History

History

What would become one of the most respected scholarly quarterlies in America began in December 1948 as The Social Science News Bulletin. The first issue was subtitled “A Monthly News Survey Sponsored by the Social Science Council.” Vol. 1, No. 1 mostly announced university events, such as conferences and meetings.

In July 1949 the publication dropped “News” from its masthead, and the issue, now The Social Science Bulletin, presented three “papers of the Social Science Round Table of Mississippi State College.” From then on, the Bulletin was devoted more and more to articles of a research nature in fields of social science. Abstracts of graduate theses and research of the college faculty published elsewhere also appeared.

The journal began publishing longer articles, and Vol. VII, No.1, in October 1953, announced a name change and a new publication schedule: The Mississippi Quarterly.
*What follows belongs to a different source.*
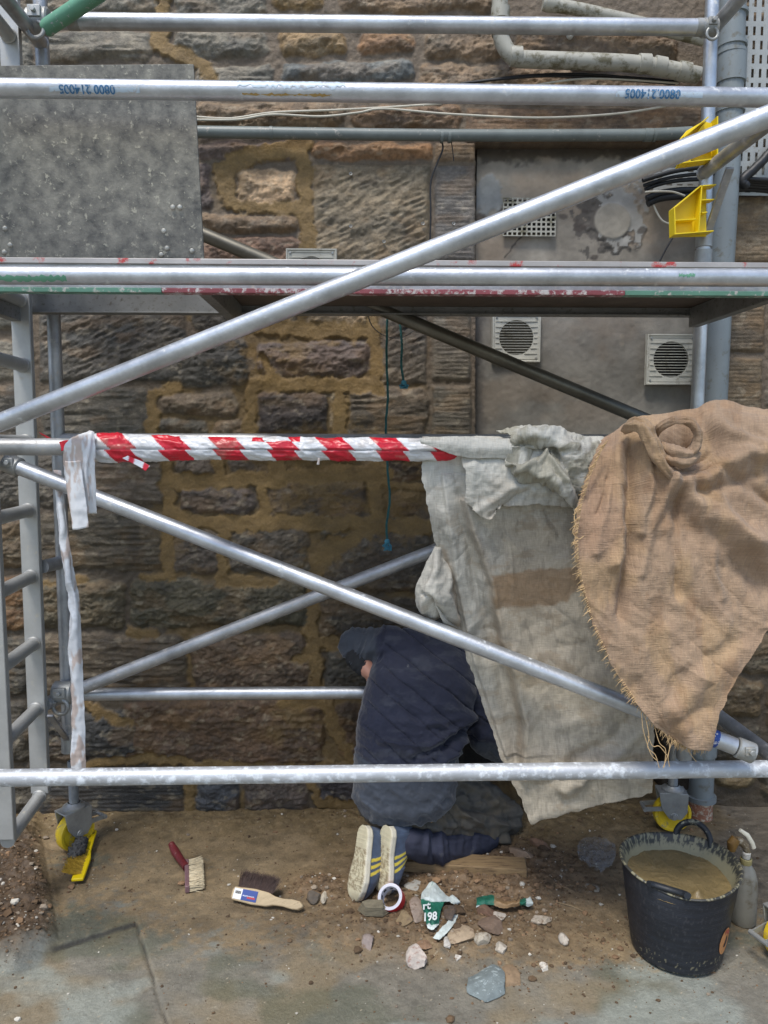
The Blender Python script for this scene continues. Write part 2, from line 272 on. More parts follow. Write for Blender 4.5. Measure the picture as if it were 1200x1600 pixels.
# courses beyond the picture's edges so that the wall carries on
rr = random.Random(5)
y = -520
while y < 1290:
    hgt = rr.choice([64, 78, 92, 104]); x = -900 - rr.random()*80
    while x < 2100:
        wd = rr.choice([110, 150, 190, 240])
        if x+wd < -300 or x > 1300 or y+hgt < -62:
            ok = all(x+wd < s[0]+4 or x > s[2]-4 or y+hgt < s[1]+4 or y > s[3]-4 for s in ST)
            if ok: ST.append((x, y, x+wd-9, y+hgt-9, rr.choice('rrrf'), rr.choice([GY, BR, DK, PU, OR])))
        x += wd
    y += hgt
def axis(a, f0, f1, b, fine, coarse):
    return np.concatenate([np.arange(a, f0, coarse), np.arange(f0, f1, fine), np.arange(f1, b+coarse, coarse)])
def make_wall():
    xs = axis(-3.2, -1.65, 1.78, 3.3, .005, .02); zs = axis(-.12, -.12, 3.42, 4.5, .005, .02)
    X, Z = np.meshgrid(xs, zs, indexing='ij'); px, py = PX(X, WY, Z)
    w1 = (fbm(px/26, py/26, 4, 1)-.5)*20; w2 = (fbm(px/26, py/26, 4, 6)-.5)*16
    qx = px+w1; qy = py+w2
    best = np.full(px.shape, 1e3); sid = np.full(px.shape, -1)
    for i, s in enumerate(ST):
        x0, y0, x1, y1 = s[:4]; k = 60
        I = np.where((px[:, 0] > x0-k*2) & (px[:, 0] < x1+k*2) | (px[:, -1] > x0-k*2) & (px[:, -1] < x1+k*2))[0]
        J = np.where((py[0] > y0-k*2) & (py[0] < y1+k*2) | (py[-1] > y0-k*2) & (py[-1] < y1+k*2))[0]
        if len(I) == 0 or len(J) == 0: continue
        sl_ = (slice(I[0], I[-1]+1), slice(J[0], J[-1]+1))
        t = .25 if s[4] in 'td' else 1.
        ax = px[sl_]+w1[sl_]*t; ay = py[sl_]+w2[sl_]*t
        cx, cy, hx, hy = (x0+x1)/2, (y0+y1)/2, (x1-x0)/2-1, (y1-y0)/2-1; r = min(3 if s[4] in 'td' else 14, hx*.8, hy*.8)
        dx = np.abs(ax-cx)-hx+r; dy = np.abs(ay-cy)-hy+r
        d = np.hypot(np.maximum(dx, 0), np.maximum(dy, 0))+np.minimum(np.maximum(dx, dy), 0)-r
        b = best[sl_]; q = sid[sl_]; m = d < b; b[m] = d[m]; q[m] = i
    ins = sst(1.5, -3.5, best)
    n = len(ST); rs = np.random.RandomState(11)
    proud = np.array([(.010+.012*rs.rand()) if s[4] in 'rf' else .012 for s in ST]); tilt = (rs.rand(n)-.5)*.0002
    kind = np.array(['rdtf'.index(s[4]) for s in ST]); cols = np.array([srgb(*s[5]) for s in ST]); ofs = rs.rand(n)*40
    K = kind[sid]; Of = ofs[sid]; u = px/375*1.; v = py/375.
    rough = (rdg(px/52+Of, py/30, 3, 2, .5)-.5)*.018+(rdg(px/20+Of+py/60, py/11-Of, 4, 5, .6)-.5)*.013+(rdg(px/8, py/5+px/30, 3, 8, .7)-.5)*.010+(fbm(px/40+Of, py/26, 2, 4)-.5)*.014
    a = .55; ux = px*math.cos(a)-py*math.sin(a); uy = px*math.sin(a)+py*math.cos(a)
    peck = (rdg(px/20+uy*0, (py*.9+px*.35)/7.5, 2, 4)-.5)*.013+(fbm(px/40, py/40, 3, 7)-.5)*.012+(vn(px/4, py/3, 2)-.5)*.003
    tool = np.sin((py+vn(px/30, py/5, 3)*4)*2*math.pi/6.2)*.0016+(fbm(px/30, py/4, 3, 9)-.5)*.006+(fbm(px/50, py/50, 3, 2)-.5)*.008
    furr = (rdg(px/55+Of, py/8.5, 3, 3)-.5)*.016+(fbm(px/60, py/40, 3, 1)-.5)*.012
    tex = np.choose(K, [rough, peck, tool, furr])
    edge = 1-np.exp(np.minimum(best, 0)/np.choose(K, [11, 4, 3, 7.]))
    h = ins*(proud[sid]*edge+tex*sst(0, -10, best))+(1-ins)*(-.002+(fbm(px/7, py/7, 3, 3)-.5)*.008)
    c = cols[sid]
    n1 = fbm(px/70+Of, py/34, 5, 4, .6); n2 = fbm(px/14, py/8, 4, 9, .6); n3 = fbm(px/120, py/120, 3, 12)
    n4 = fbm(px/4.2, py/3.2, 3, 11); c = c*(.16+.86*n2+.86*n4)[..., None]
    c = c*(1+(n1-.5)[..., None]*np.array([1.1, .9, .7]))
    oxid = sst(.56, .72, fbm(px/48+Of*2, py/26, 4, 13)); c = c*(1-oxid[..., None]*.28)+np.array(srgb(142, 112, 74))*oxid[..., None]*.28*(.6+.8*n2)[..., None]
    pale = sst(.62, .74, fbm(px/12, py/7, 4, 15))*.28; c = c*(1-pale[..., None])+np.array(srgb(188, 178, 160))*pale[..., None]
    blk = sst(.60, .70, fbm(px/26+5, py/18, 4, 10))*.32; c = c*(1-blk[..., None])+np.array(srgb(52, 48, 46))*blk[..., None]
    # joints: old grey-brown lime mortar
    mo = np.array(srgb(118, 106, 92))*(.55+.8*n2)[..., None]
    lowm = sst(420, 900, py)[..., None]; mo = mo*(1-.45*lowm)
    c = c*ins[..., None]+mo*(1-ins)[..., None]
    zone = sst(-14, 14, np.minimum(np.minimum(px-236, 668-px), np.minimum(py-425, 1290-py))+(n3-.5)*60)*(1-ins)*sst(.36, .46, fbm(px/40, py/40, 3, 3)); ocj = np.array(srgb(122, 102, 68))*(.66+.6*n2)[..., None]; c = c*(1-zone[..., None]*.9)+ocj*zone[..., None]*.9
    # wall colour darkens gradually towards the bottom
    low_dark = sst(480, 1100, py+(n3-.5)*300)[..., None]; c = c*(1-low_dark*np.array([.16, .16, .22]))
    # fresh ochre pointing
    om = np.zeros(px.shape); wx = px+(fbm(px/16, py/16, 5, 5, .6)-.5)*22; wy = py+(fbm(px/16, py/16, 5, 2, .6)-.5)*22
    for pts, w in OC:
        xs_ = [p[0] for p in pts]; ys_ = [p[1] for p in pts]
        m = (px > min(xs_)-30) & (px < max(xs_)+30) & (py > min(ys_)-30) & (py < max(ys_)+30)
        om[m] = np.maximum(om[m], sst(2.5, -2.5, seg_d(wx[m], wy[m], pts)-w-1))
    sm = np.zeros(px.shape)
    for cx, cy, rx, ry, k in [(520,740,150,70,.7),(620,790,70,60,.7),(520,880,90,60,.35),(420,560,90,90,.3),(470,1130,50,35,.7),(320,850,100,60,.25),(540,520,70,30,.4),(360,290,40,50,.3)]:
        sm = np.maximum(sm, k*np.exp(-((px-cx)/rx)**2-((py-cy)/ry)**2))
    smm = sst(.46, .72, fbm(px/26, py/16, 5, 14, .65)+sm*.35-.05)*sst(.05, .3, sm)*.7
    oc = np.array(srgb(136, 113, 72))*(.55+.85*fbm(px/22, py/14, 5, 3, .65))[..., None]; oc = oc*(1-.22*sst(650, 1000, py))[..., None]
    c = c*(1-np.maximum(om, smm)[..., None])+oc*np.maximum(om, smm)[..., None]
    ho = .009+(fbm(px/26, py/26, 4, 7, .55)-.5)*.014+(rdg(px/12, py/12, 2, 4)-.5)*.002
    h = h*(1-om)+ho*om
    # bricked opening, set back; deep hole low down
    inr = sst(2, -2, np.maximum(np.maximum(745-px, px-1110), 226-py)+(fbm(px/8, py/8, 2, 5)-.5)*3)
    c = c*(1-inr[..., None])+np.array(srgb(60, 52, 44))*inr[..., None]; h = h*(1-inr)-.10*inr
    hole = sst(4, -4, np.maximum(np.maximum(716-px, px-1052), 1098-py)+(fbm(px/18, py/18, 3, 5)-.5)*20)
    h = h*(1-hole)-.42*hole
    c = c*np.array([1.04, 1.0, .92])
    V = np.stack([X, WY-h, Z], -1).reshape(-1, 3)
    m = M('rubble_masonry', (1.12, 1.12, 1.12), .62, var=.34, vs=120, vdet=12, bump=.75, bs=95, attr=True, bd=.007)
    mk('masonry', V, gridf(*px.shape), m, wall, col=c.reshape(-1, 3))
    # rendered infill of the old opening
    xs = np.arange(P(741, 600, WY+.05).x, P(1113, 600, WY+.05).x, .005); zs = np.arange(P(900, 1112, WY+.05).z, P(900, 222, WY).z, .005)
    X, Z = np.meshgrid(xs, zs, indexing='ij'); px, py = PX(X, WY+.05, Z)
    c = np.ones(px.shape+(3,))*np.array(srgb(146, 139, 127)); n1 = fbm(px/50, py/70, 5, 4, .62); n2 = fbm(px/16, py/16, 4, 9)
    c *= (.35+1.05*n1+.22*n2)[..., None]; w = sst(.45, .65, fbm(px/90, py/60, 4, 2))[..., None]*sst(300, 240, np.abs(py-400))[..., None]*.28
    c = c*(1-w)+np.array(srgb(150, 122, 92))*w
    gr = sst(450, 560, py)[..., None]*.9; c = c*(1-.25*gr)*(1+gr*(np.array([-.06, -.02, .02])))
    def patch(f, colr, k=1.):
        nonlocal c
        f = (np.clip(f, 0, 1)*k)[..., None]; c = c*(1-f)+np.array(srgb(*colr))*(.75+.5*n2)[..., None]*f
    jit = (fbm(px/12, py/12, 4, 6)-.5)
    patch(sst(3, -3, np.hypot((px-762)/1.0, (py-302)/1.25)-24+jit*26), (140, 142, 140))
    patch(sst(2, -2, seg_d(px, py, [(745,340),(775,352),(790,330)])-5+jit*14), (84, 72, 62), .7)
    patch(sst(3, -3, np.hypot(px-950, (py-342)/1.05)-52+jit*60), (76, 72, 68), .85)
    patch(sst(3, -3, np.hypot(px-968, (py-330)/1.3)-36+jit*70), (160, 158, 152), .9)
    patch(sst(2, -2, np.hypot(px-956, py-346)-28), (150, 144, 132), 1)
    for ax, ay, rx in [(880,338,7),(905,355,9),(912,330,6),(900,345,5),(1003,360,6),(930,402,6)]: patch(sst(2, -2, np.hypot(px-ax, (py-ay)*1.5)-rx+jit*14), (74, 66, 60), .8)
    patch(sst(1.5, -.5, seg_d(px+jit*6, py+jit*6, [(816,370),(800,386),(790,404)])-.6), (50, 44, 40), .8)
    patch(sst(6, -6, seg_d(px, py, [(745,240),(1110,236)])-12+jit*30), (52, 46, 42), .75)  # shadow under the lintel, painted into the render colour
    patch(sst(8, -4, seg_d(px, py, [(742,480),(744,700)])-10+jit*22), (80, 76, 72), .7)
    patch(sst(.0, 1, np.exp(-((px-950)/140)**2)*fbm(px/18, py/90, 3, 8)*sst(600, 470, py)*sst(470, 500, py)), (120, 116, 110), .5)
    for ax, ay in [(1146*0+972,525),(972,537),(920,267)]: patch(sst(1, -1, np.hypot(px-ax, py-ay)-4), (150, 140, 125), .6)
    h = (fbm(px/60, py/60, 4, 2)-.5)*.012+(fbm(px/6, py/6, 3, 4)-.5)*.0025+.005*sst(1.5, -2.5, np.hypot(px-956, py-346)-29)+.004*sst(2, -2, np.hypot(px-962, (py-336)/1.2)-46+jit*50)+.003*sst(2, -2, np.hypot((px-762), (py-302)/1.25)-24+jit*26)
    V = np.stack([X, WY+.05-h, Z], -1).reshape(-1, 3)
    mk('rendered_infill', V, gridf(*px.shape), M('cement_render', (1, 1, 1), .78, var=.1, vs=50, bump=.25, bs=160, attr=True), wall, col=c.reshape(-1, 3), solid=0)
make_wall()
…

Now the publication was “devoted to studies in the Social Sciences and related fields in Mississippi.”

The 1957 issues declared a purpose to “promote scholarly studies in the socio-humanistic field in Mississippi and the South.” The emphasis was changing. By winter 1959, The Mississippi Quarterly welcomed “contributions in the humanities and the social sciences,” and the issue included five articles on literary subjects and one on history.

The first Faulkner issue appeared in 1961. From that issue onward, the shift to literary subjects was steady, and the summer 1963 issue announced that “The Mississippi Quarterly welcomes contributions in the humanities and the social sciences dealing with the South, past and present.”

Mississippi Quarterly continues to devote one issue per volume to special topics and has produced special issues on Southern Poetry, Expanding the Archive in Civil War Studies, Lynching and American Culture, and William Styron’s The Confessions of Nat Turner, as well as on authors such as Lewis Nordan, Richard Wright, and Eudora Welty.